LICENZIAMENTI – Ma di certo dà un’idea di cosa cambierà per i dirigenti della pubblica amministrazione. Il nodo più delicato è, appunto, quello dei licenziamenti. Chi resta senza incarico verrà retribuito soltanto con il trattamento fondamentale, dunque non avrà nessuna indennità accessoria e nemmeno premi. Non solo. Per ogni anno che passerà senza che il dirigente abbia ottenuto una posizione nell’organigramma, il suo stipendio verrà tagliato del 10%. Il dirigente che non è riuscito a collocarsi, avrà comunque l’obbligo di partecipare ogni tre mesi ad almeno dieci avvisi pubblici di selezione, il meccanismo che sostituirà gli attuali interpelli con i quali ci si può candidare ad assumere una posizione vacante. Se non partecipa potrà essere anche in questo caso licenziato. Il ministero della Funzione pubblica potrà anche assegnare delle funzioni di staff a questi dirigenti, oppure un incarico di ufficio che tuttavia, come vale nel caso della mobilità per tutti gli altri statali, non potrà essere ad una distanza superiore a 50 chilometri dall’ultimo lavoro.
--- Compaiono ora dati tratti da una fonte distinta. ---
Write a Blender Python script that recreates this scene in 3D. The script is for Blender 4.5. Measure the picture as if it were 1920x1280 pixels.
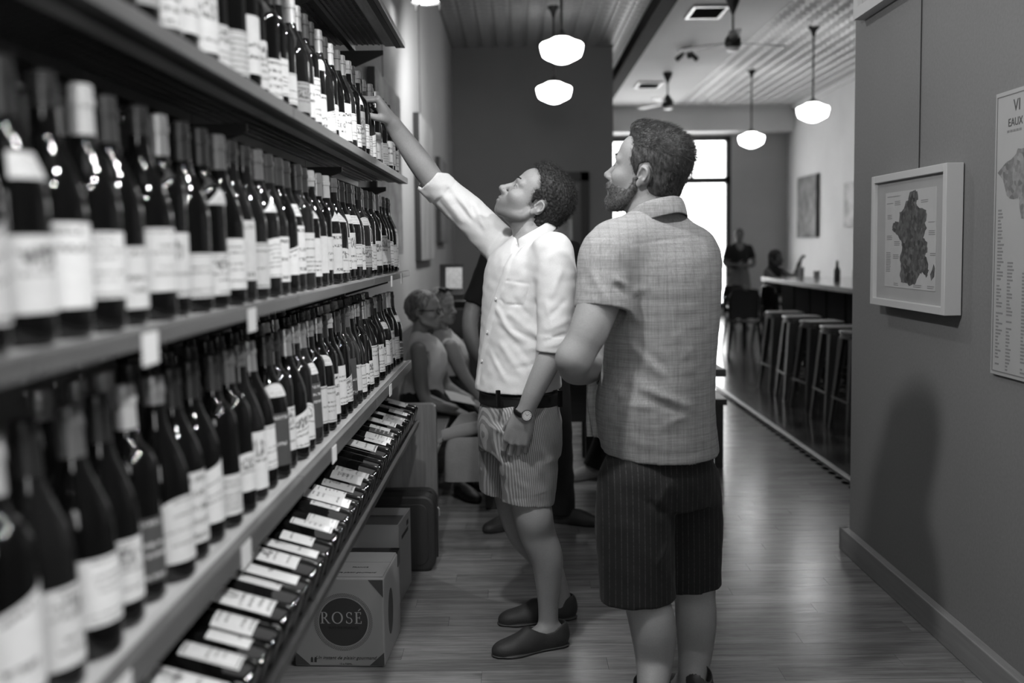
import bpy, bmesh, math, random
import numpy as np
from mathutils import Matrix, Vector, Euler

scene = bpy.context.scene
for _o in list(bpy.data.objects):
    bpy.data.objects.remove(_o)
COL = scene.collection
rnd = random.Random(7)
PI = math.pi

# ------------------------------------------------------------------ camera
FPX = 1920 * 35 / 36.0
CAM_Z = 1.40
_p, _r = math.atan(.0718), .012
_right, _fwd, _up = np.array([1, 0, 0.]), np.array([0, math.cos(_p), -math.sin(_p)]), np.array([0, math.sin(_p), math.cos(_p)])
_R = _right * math.cos(_r) - _up * math.sin(_r)
_U = _up * math.cos(_r) + _right * math.sin(_r)
SHX, SHY = -0.0050043, -0.0229078
CAM = np.array([0, 0, CAM_Z])


def at(px, py, axis, val):
    """the real-world point on the plane (axis = val) seen at a place of the photograph"""
    v = _R * ((px - 960 + SHX * 1920) / FPX) + _U * (-(py - 640 - SHY * 1920) / FPX) + _fwd
    return CAM + v * ((val - CAM[axis]) / v[axis])


def P(px, py, Y):
    return at(px, py, 1, Y)


cam_data = bpy.data.cameras.new('camera')
cam = bpy.data.objects.new('camera', cam_data)
COL.objects.link(cam)
_m = Matrix(((_R[0], _U[0], -_fwd[0], 0), (_R[1], _U[1], -_fwd[1], 0), (_R[2], _U[2], -_fwd[2], CAM_Z), (0, 0, 0, 1)))
cam.matrix_world = _m
cam_data.lens = 35
cam_data.sensor_width = 36
cam_data.shift_x, cam_data.shift_y = SHX, SHY
cam_data.clip_start = .05
cam_data.dof.use_dof = True
cam_data.dof.focus_distance = 3.35
cam_data.dof.aperture_fstop = 1.9
scene.camera = cam

# ------------------------------------------------------------------ world, exposure
scene.view_settings.view_transform = 'Standard'
scene.view_settings.look = 'None'
scene.view_settings.exposure = 0.0
scene.view_settings.gamma = 1
scene.view_settings.use_curve_mapping = False
world = bpy.data.worlds.new('overcast_daylight')
scene.world = world
world.use_nodes = True
world.node_tree.nodes['Background'].inputs[0].default_value = (1, 1, 1, 1)
world.node_tree.nodes['Background'].inputs[1].default_value = 6.5
scene.cycles.max_bounces = 6
scene.cycles.diffuse_bounces = 4
scene.cycles.glossy_bounces = 3
scene.cycles.transparent_max_bounces = 12
scene.cycles.sample_clamp_indirect = 6
scene.cycles.caustics_reflective = False
scene.cycles.caustics_refractive = False


def spot(name, loc, target, watts, cone=70, blend=.6, radius=.04):
    d = bpy.data.lights.new(name, 'SPOT')
    d.energy = watts
    d.spot_size = math.radians(cone)
    d.spot_blend = blend
    d.shadow_soft_size = radius
    o = bpy.data.objects.new(name, d)
    COL.objects.link(o)
    o.location = loc
    v = Vector(target) - Vector(loc)
    o.rotation_euler = v.to_track_quat('-Z', 'Y').to_euler()
    return o


# ceiling track over the aisle, aimed at the wine wall
for y in (-.35, .55, 1.45, 2.35):
    spot('track_spot_light', (1.2, y, 3.1), (-.5, y + .6, 1.25), 104, 58, .6, .03)
spot('key_spot_light', (-.40, 2.40, 2.52), (.35, 3.35, 1.3), 85, 130, .6, .05)
spot('picture_spot_light', (.1, 4.9, 3.2), (1.5, 4.0, 1.4), 34, 80, .7, .04)
spot('wall_spot_light', (.35, 7.3, 3.0), (-.83, 8.6, 1.7), 190, 120, .8, .05)
# narrow spots: one an added fill for the reaching man's shirt, one from the fitting above the pew
spot('narrow_fill_light', (.12, .5, 2.95), (-.12, 3.3, 1.25), 140, 19, 1.0, .04)
spot('pew_spot_light', (-.05, 6.9, 2.98), (-.45, 6.1, .7), 75, 60, .7, .05)
# added soft overhead fill for the aisle, not a fitting of the shop
_d = bpy.data.lights.new('aisle_fill_light', 'AREA')
_d.energy = 26
_d.shape = 'RECTANGLE'
_d.size, _d.size_y = 1.6, 4.0
_o = bpy.data.objects.new('aisle_fill_light', _d)
COL.objects.link(_o)
_o.location = (.5, 1.5, 3.95)

# ------------------------------------------------------------------ helpers
MATS = {}


def sock(node, *names):
    for n in names:
        if n in node.inputs:
            return node.inputs[n]


def g3(v):
    return (v, v, v, 1)


class NT:
    """small node-tree builder"""

    def __init__(s, name):
        s.m = bpy.data.materials.new(name)
        s.m.use_nodes = True
        s.t = s.m.node_tree
        s.b = s.t.nodes['Principled BSDF']

    def n(s, typ, **kw):
        nd = s.t.nodes.new(typ)
        for k, v in kw.items():
            setattr(nd, k, v)
        return nd

    def l(s, a, b):
        s.t.links.new(a, b)

    def val(s, sock_, v):
        if hasattr(v, 'is_output'):
            s.l(v, sock_)
        else:
            sock_.default_value = v

    def math(s, op, a, b=0, c=0):
        nd = s.n('ShaderNodeMath', operation=op)
        for i, v in enumerate((a, b, c)):
            s.val(nd.inputs[i], v)
        return nd.outputs[0]

    def coords(s, kind='Object', scale=(1, 1, 1), rot=(0, 0, 0)):
        tc = s.n('ShaderNodeTexCoord')
        mp = s.n('ShaderNodeMapping')
        mp.inputs['Scale'].default_value = scale
        mp.inputs['Rotation'].default_value = rot
        s.l(tc.outputs[kind], mp.inputs['Vector'])
        return mp.outputs[0]

    def noise(s, vec, scale=5, detail=3, rough=.5, dims='3D'):
        nd = s.n('ShaderNodeTexNoise')
        nd.noise_dimensions = dims
        s.l(vec, nd.inputs['Vector'])
        nd.inputs['Scale'].default_value = scale
        nd.inputs['Detail'].default_value = detail
        nd.inputs['Roughness'].default_value = rough
        return nd.outputs['Fac'] if 'Fac' in nd.outputs else nd.outputs[0]

    def wave(s, vec, scale=5, dist=0, direction='X', prof='SIN'):
        nd = s.n('ShaderNodeTexWave', bands_direction=direction, wave_profile=prof)
        s.l(vec, nd.inputs['Vector'])
        nd.inputs['Scale'].default_value = scale
        nd.inputs['Distortion'].default_value = dist
        return nd.outputs['Fac']

    def maprange(s, v, a, b, c, d):
        nd = s.n('ShaderNodeMapRange')
        nd.clamp = True
        s.val(nd.inputs[0], v)
        for i, x in enumerate((a, b, c, d)):
            s.val(nd.inputs[i + 1], x)
        return nd.outputs[0]

    def mix(s, f, a, b):
        nd = s.n('ShaderNodeMix', data_type='FLOAT')
        s.val(nd.inputs[0], f)
        s.val(nd.inputs[2], a)
        s.val(nd.inputs[3], b)
        return nd.outputs[0]

    def color(s, v):
        cb = s.n('ShaderNodeCombineColor')
        for i in range(3):
            s.val(cb.inputs[i], v)
        s.l(cb.outputs[0], s.b.inputs['Base Color'])

    def rough(s, v):
        s.val(s.b.inputs['Roughness'], v)

    def bump(s, h, strength=.3, dist=.01):
        bp = s.n('ShaderNodeBump')
        bp.inputs['Strength'].default_value = strength
        bp.inputs['Distance'].default_value = dist
        s.l(h, bp.inputs['Height'])
        s.l(bp.outputs[0], s.b.inputs['Normal'])

    def attr(s, name='tone'):
        nd = s.n('ShaderNodeAttribute', attribute_name=name)
        return nd.outputs['Fac']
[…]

SINDACATI – Critici i sindacati dei dirigenti pubblici, che respingono nettamente quest’ipotesi. Il dirigente di domani rischia di ritrovarsi con uno stipendio di mille euro, una sorta di cassa integrazione che potrebbe finire con il licenziamento. Questo lo scenario descritto dal segretario nazionale del sindacato dei dirigenti pubblici Unadis, Alfredo Ferrante, in base alle indiscrezioni che da qualche giorno si fanno sempre più rumorose. Nelle prime bozze di decreto attuativo sulla riforma della dirigenza, spiega, sarebbe stata introdotta «una misura che prevede una decurtazione del 10% dello stipendio base per il dirigente rimasto senza incarico, per ogni anno che passa. Oggi, sottolinea, mediamente un dirigente di seconda fascia ha una remunerazione mensile di 3 mila euro e qualcosa, il tabellare è la metà, quindi 1.600-1.700 se vai a togliere per ogni anno che passa fuori dal ruolo una fetta si va a finire a mille euro. Infatti, sempre stando alle ipotesi in circolazione, si può stare fino a 6 anni senza incarico e dopo scatta il licenziamento. Attualmente invece se passi il concorso hai il diritto all’incarico». Ma per Ferrante il fatto più grave è che «si rischia di essere espulsi senza una ragione, o meglio senza una valutazione negativa: chi mi giudica – si chiede – se per sei anni non ho un incarico e me ne sto a casa?».